'Oh, I never !' ????

Macunaíma

Senior Member
português, Brasil
I used to have an englishwoman as a neighbour, and one day we shared the lift and I heard her say to her daughter 'Oh, I never!' ( there always seemed to be some kind of controversial conversation between them...). Anyway, I had read that expression before and I could never work out what it means, nor infer it from the context, maybe because a word-for-word translation of this into portuguese would sound so weird ! Well, unfortunately I cannot say what the context of their conversation_or argument_was ( especially as it would be indiscreet on my part, ha! ). Uhm, anyway, could anybody please give me a clue ? Oh, just one more thing, if it's not asking too much: is is true that the expression 'Oh, dear!', used when you are shocked or extremely surprised at something, would sound...errr...say, 'queer', if said by a man ?
Thanks in advance !
 
  • Hockey13

    Senior Member
    AmEnglish/German
    I used to have an englishwoman as a neighbour, and one day we shared the lift and I heard her say to her daughter 'Oh, I never!' ( there always seemed to be some kind of controversial conversation between them...). Anyway, I had read that expression before and I could never work out what it means, nor infer it from the context, maybe because a word-for-word translation of this into portuguese would sound so weird ! Well, unfortunately I cannot say what the context of their conversation_or argument_was ( especially as it would be indiscreet on my part, ha! ). Uhm, anyway, could anybody please give me a clue ? Oh, just one more thing, if it's not asking too much: is is true that the expression 'Oh, dear!', used when you are shocked or extremely surprised at something, would sound...errr...say, 'effeminate', if said by a man ?
    Thanks in advance !
    The expression that I've always heard is "Well, I never!" and it's almost exclusively used by extremely old-fashioned, uptight people. Think of it as a shortening of:

    "Well, I have never heard such language/that kind of tone used in front of me!"

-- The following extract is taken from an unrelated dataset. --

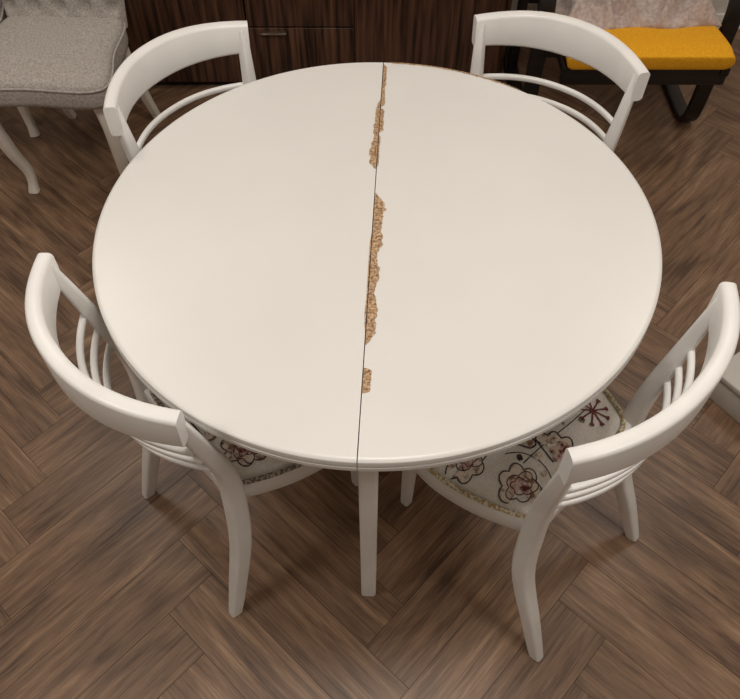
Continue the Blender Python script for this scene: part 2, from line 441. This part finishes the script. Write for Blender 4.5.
# ------------------------------------------------------------------ grey tufted chairs
def grey_chair(cx, cy, rz):
    G = empty('tufted_upholstered_chair',(cx,cy,0),rz)
    bm=bmesh.new(); rings=[]
    base=[(-.225,-.225),(0,-.235),(.225,-.225),(.210,-.03),(.185,.165),(0,.17),(-.185,.165),(-.210,-.03)]
    ol=[p for p in catmull([(x,y,0) for x,y in base],6,True)]
    for s,z in ((.93,.405),(.985,.41),(1.0,.425),(1.0,.462),(.985,.478),(.95,.488),(.85,.495),(.6,.503),(.3,.506)):
        rings.append([bm.verts.new((p.x*s,p.y*s,z)) for p in ol])
    n=len(ol)
    for a in range(len(rings)-1):
        for j in range(n): bm.faces.new((rings[a][j],rings[a][(j+1)%n],rings[a+1][(j+1)%n],rings[a+1][j]))
    bm.faces.new(list(reversed(rings[0]))); bm.faces.new(rings[-1])
    mkobj('seat_cushion',bm,M_linen,G,60)
    sweep_pts=[Vector((p.x*1.004,p.y*1.004,.472)) for p in ol]
    bm=bmesh.new(); sweep_bm(bm,sweep_pts,(.007,.007),(0,0,1),closed=True,rf=.45); mkobj('seat_piping',bm,M_linen,G,80)
    bm=bmesh.new(); NX,NZ=60,60; H=.56
    BY=.150
    btn=[]
    for r in range(6):
        zz=.075+r*.08
        for k in range(-2,3):
            xx=(k+(0.5 if r%2 else 0))*.085
            if abs(xx)<.18: btn.append((xx,zz))
    def bk(u,v,front):
        hw=.198+.02*math.sin(v*math.pi*.6)
        x=(2*u-1)*hw; zz=v*H
        edge=min(1,(1-abs(2*u-1))*9,(1-v)*10+.05)**.5
        y=BY+.16*v**1.3
        if front:
            d=-.038*edge
            for bx,bz in btn:
                d+=.022*math.exp(-((x-bx)**2+(zz-bz)**2)/.00035)
            y+=d
        else: y+=.035*edge
        top=.02*math.sin(math.pi*u) if v>.9 else 0
        return (x,y+.02,.45+zz+top*(v-.9)*10)
    F=[[bm.verts.new(bk(i/NX,j/NZ,True)) for i in range(NX+1)] for j in range(NZ+1)]
    Bk=[[bm.verts.new(bk(i/NX,j/NZ,False)) for i in range(NX+1)] for j in range(NZ+1)]
    for j in range(NZ):
        for i in range(NX):
            bm.faces.new((F[j][i],F[j][i+1],F[j+1][i+1],F[j+1][i]))
            bm.faces.new((Bk[j][i],Bk[j+1][i],Bk[j+1][i+1],Bk[j][i+1]))
    for j in range(NZ):
        bm.faces.new((F[j][0],F[j+1][0],Bk[j+1][0],Bk[j][0])); bm.faces.new((F[j][NX],Bk[j][NX],Bk[j+1][NX],F[j+1][NX]))
    for i in range(NX):
        bm.faces.new((F[NZ][i],F[NZ][i+1],Bk[NZ][i+1],Bk[NZ][i])); bm.faces.new((F[0][i],Bk[0][i],Bk[0][i+1],F[0][i+1]))
    bmesh.ops.recalc_face_normals(bm,faces=bm.faces)
    mkobj('tufted_back',bm,M_linen,G,70)
    bm=bmesh.new()
    for bx,bz in btn:
        v=bz/H; m=bmesh.ops.create_uvsphere(bm,u_segments=10,v_segments=6,radius=.008)
        for q in m['verts']: q.co=Vector((q.co.x+bx,q.co.y*.5+BY+.16*v**1.3+.02-.016,q.co.z+.45+bz))
    mkobj('tuft_buttons',bm,M_linen,G,80)
    for sg,nm in ((-1,'left'),(1,'right')):
        pts=catmull([(sg*.175,-.170,.42),(sg*.195,-.185,.33),(sg*.185,-.165,.19),(sg*.172,-.140,.08),(sg*.178,-.148,.0)],7)
        sweep('cabriole_leg_'+nm,pts,lambda t:(.056-.028*min(1,t*1.15)+.010*max(0,t-.85)*6,.056-.028*min(1,t*1.15)+.010*max(0,t-.85)*6),(1,0,0),M_greyw,G,rf=.35)
        pts=catmull([(sg*.160,.14,.47),(sg*.162,.18,.30),(sg*.167,.235,.14),(sg*.172,.295,.0)],6)
        sweep('rear_leg_'+nm,pts,lambda t:(.040-.014*t,.042-.014*t),(1,0,0),M_greyw,G,rf=.25)
    return G
grey_chair(-1.015,1.095,math.radians(-3))
grey_chair(-1.465,1.43,math.radians(0))

# ------------------------------------------------------------------ bentwood armchair with yellow cushion
AC = empty('bentwood_armchair',(.91,-.03,0))
for sg,nm in ((-1,'left'),(1,'right')):
    x=sg*.318
    pts=catmull([(x,1.90,.50),(x,1.65,.545),(x,1.46,.56),(x,1.375,.545),(x,1.342,.49),(x,1.338,.38),(x,1.342,.22),(x,1.350,.09),(x,1.375,.03),(x,1.43,.012),(x,1.60,.012),(x,1.80,.012),(x,1.93,.012)],7)
    sweep('side_frame_'+nm,pts,(.058,.022),(1,0,0),M_black,AC,rf=.25)
    xi=sg*.262
    pts=catmull([(xi,1.135,.375),(xi,1.25,.372),(xi,1.45,.345),(xi,1.60,.318),(xi,1.69,.36),(xi,1.76,.50),(xi,1.85,.75),(xi,1.93,.98)],7)
    sweep('seat_rail_'+nm,pts,(.028,.03),(1,0,0),M_black,AC,rf=.25)
    box('rear_post_'+nm,(x-.018,1.72,.02),(x+.018,1.745,.535),M_black,AC,.003)
box('front_crossbar',(-.275,1.138,.325),(.275,1.16,.388),M_black,AC,.005)
box('middle_crossbar',(-.30,1.345,.30),(.30,1.367,.345),M_black,AC,.004)
box('rear_crossbar',(-.30,1.725,.30),(.30,1.745,.345),M_black,AC,.004)
box('head_crossbar',(-.25,1.925,.93),(.25,1.945,.985),M_black,AC,.004)
bm=bmesh.new()
pts=catmull([(0,1.112,.418),(0,1.14,.424),(0,1.20,.426),(0,1.40,.400),(0,1.57,.372),(0,1.665,.408),(0,1.715,.52),(0,1.81,.78),(0,1.89,1.02)],8)
def csz(t):
    e=min(1,t/.03); e2=min(1,(1-t)/.03)
    return (.50+.06*math.sqrt(e)*math.sqrt(e2)-.02, .03+.028*math.sqrt(e)*math.sqrt(e2))
sweep_bm(bm,pts,csz,(1,0,0),rf=.45,k=5)
mkobj('yellow_cushion',bm,M_yellow,AC,70)
bm=bmesh.new(); NX,NY=140,90; grid=[]
for j in range(NY+1):
    row=[]
    for i in range(NX+1):
        u,v=i/NX,j/NY
        x=-.268+.53*u; y=1.285+.355*v+.03*u*(1-v)
        y+=.05*noise.noise(Vector((u*3.6,1.7,v*.6))); x+=.02*noise.noise(Vector((5.5,v*4,u)))
        e=min(1,8*u,8*(1-u),7*v)
        seat=.442-.16*(max(0,y-1.22))+max(0,(y-1.60))*1.0
        w=noise.noise(Vector((u*4+v*1.5,v*2.4,3)))
        r1=1-abs(math.sin(5.5*u+4.2*w+3.1*v)); r2=1-abs(math.sin(8*v+5*noise.noise(Vector((u*3,v*2,9)))+2*u))
        fold=r1**1.6*.056+r2**1.6*.046+.014*noise.noise(Vector((u*14,v*10,1)))
        z=seat+.008+(fold+.055*math.sin(math.pi*min(1,v*.8+.10)))*e**.6
        row.append(bm.verts.new((x,y,z)))
    grid.append(row)
for j in range(NY):
    for i in range(NX): bm.faces.new((grid[j][i],grid[j][i+1],grid[j+1][i+1],grid[j+1][i]))
tb=mkobj('throw_blanket',bm,M_throw,AC,80)
md=tb.modifiers.new('thickness','SOLIDIFY'); md.thickness=.006; md.offset=1

# ------------------------------------------------------------------ white box at right edge
wb=empty('white_storage_box',(1.122,.085,0),math.radians(35))
box('box_body',(-.14,-.10,0),(.14,.10,.09),M_box,wb,.004)
box('box_lid',(-.145,-.105,.09),(.145,.105,.11),M_box,wb,.004)

# ------------------------------------------------------------------ lights
def unseen_ceil_lamp(x,y,size,power,col):
    e=empty('unseen_ceiling_lamp',(x,y,0))
    bm=bmesh.new()
    bmesh.ops.create_cone(bm,cap_ends=True,segments=48,radius1=size/2+.02,radius2=size/2-.02,depth=.05)
    for v in bm.verts: v.co.z+=2.575
    mkobj('unseen_lamp_housing',bm,M_ceil,e)
    l=bpy.data.lights.new('lamp_panel','AREA'); l.shape='DISK'; l.size=size; l.energy=power; l.color=col
    o=bpy.data.objects.new('lamp_panel',l); COL.objects.link(o); o.location=(0,0,2.54); o.parent=e
LC=(1,.93,.85)
unseen_ceil_lamp(.1,-.25,.5,15.5,LC)
unseen_ceil_lamp(-1.3,-.9,.6,14,LC)  # this and the lamps below are added, unseen, to even out the light
unseen_ceil_lamp(1.3,-1.2,.6,14,LC)
unseen_ceil_lamp(-1.4,1.2,.5,9.5,LC)
unseen_ceil_lamp(1.5,1.1,.5,9.5,LC)
w=bpy.data.worlds.new('world'); S.world=w; w.use_nodes=True
w.node_tree.nodes['Background'].inputs[0].default_value=(1,.9,.8,1); w.node_tree.nodes['Background'].inputs[1].default_value=.3

# ------------------------------------------------------------------ camera
cam=bpy.data.cameras.new('camera'); co=bpy.data.objects.new('camera',cam); COL.objects.link(co)
cam.sensor_width=36; cam.sensor_fit='HORIZONTAL'; cam.lens=36.0; cam.clip_start=.01
co.location=(0,-1.106,1.7555); co.rotation_euler=(math.radians(90-52.5),0,0)
S.camera=co
S.view_settings.view_transform='Standard'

    It's like an exclamation at someone's disrespect for that person's high esteem (and therefore a bit stuffy ;) ). Nobody my age uses this phrase in the U.S., though i can't quite speak for other countries.

    To answer your second question: just a little bit, yes. A guy will more likely say, "Oh man," or "Oh boy." Though admittedly, "Oh boy," seems to have run out of fashion in the last decade or so.
     

    Macunaíma

    Senior Member
    português, Brasil
    Thank you for such a prompt reply, Hocney. I suppose your description of a stuffy, old-fashioned and stiff person fits my ex-neighbour perfectly. I noticed there seems to have been something with my use of the term 'queer'. Well, as a student of your language I am still trying to become familiar with the connotation of words, and I hope I haven't given offence. The portuguese equivalent I had in mind doesn't sound offensive at all. Thaks for for your tip: EFFEMINATE in future !!!

    Um grande abraço ! ( this does not have an affeminate connotation in Portuguese...)
     

    Hockey13

    Senior Member
    AmEnglish/German
    Thank you for such a prompt reply, Hocney. I suppose your description of a stuffy, old-fashioned and stiff person fits my ex-neighbour perfectly. I noticed there seems to have been something with my use of the term 'queer'. Well, as a student of your language I am still trying to become familiar with the connotation of words, and I hope I haven't given offence. The portuguese equivalent I had in mind doesn't sound offensive at all. Thaks for for your tip: EFFEMINATE in future !!!

    Um grande abraço ! ( this does not have an affeminate connotation in Portuguese...)
    I don't really take offense to any single words. :) I'm just warning you in that "queer" is a bit of a vulgar way to say "homosexual." And even still, there is no right stereotype for homosexuality, so the best word to use in your sense is "effeminate" which means not "manly" in the traditional sense of the word.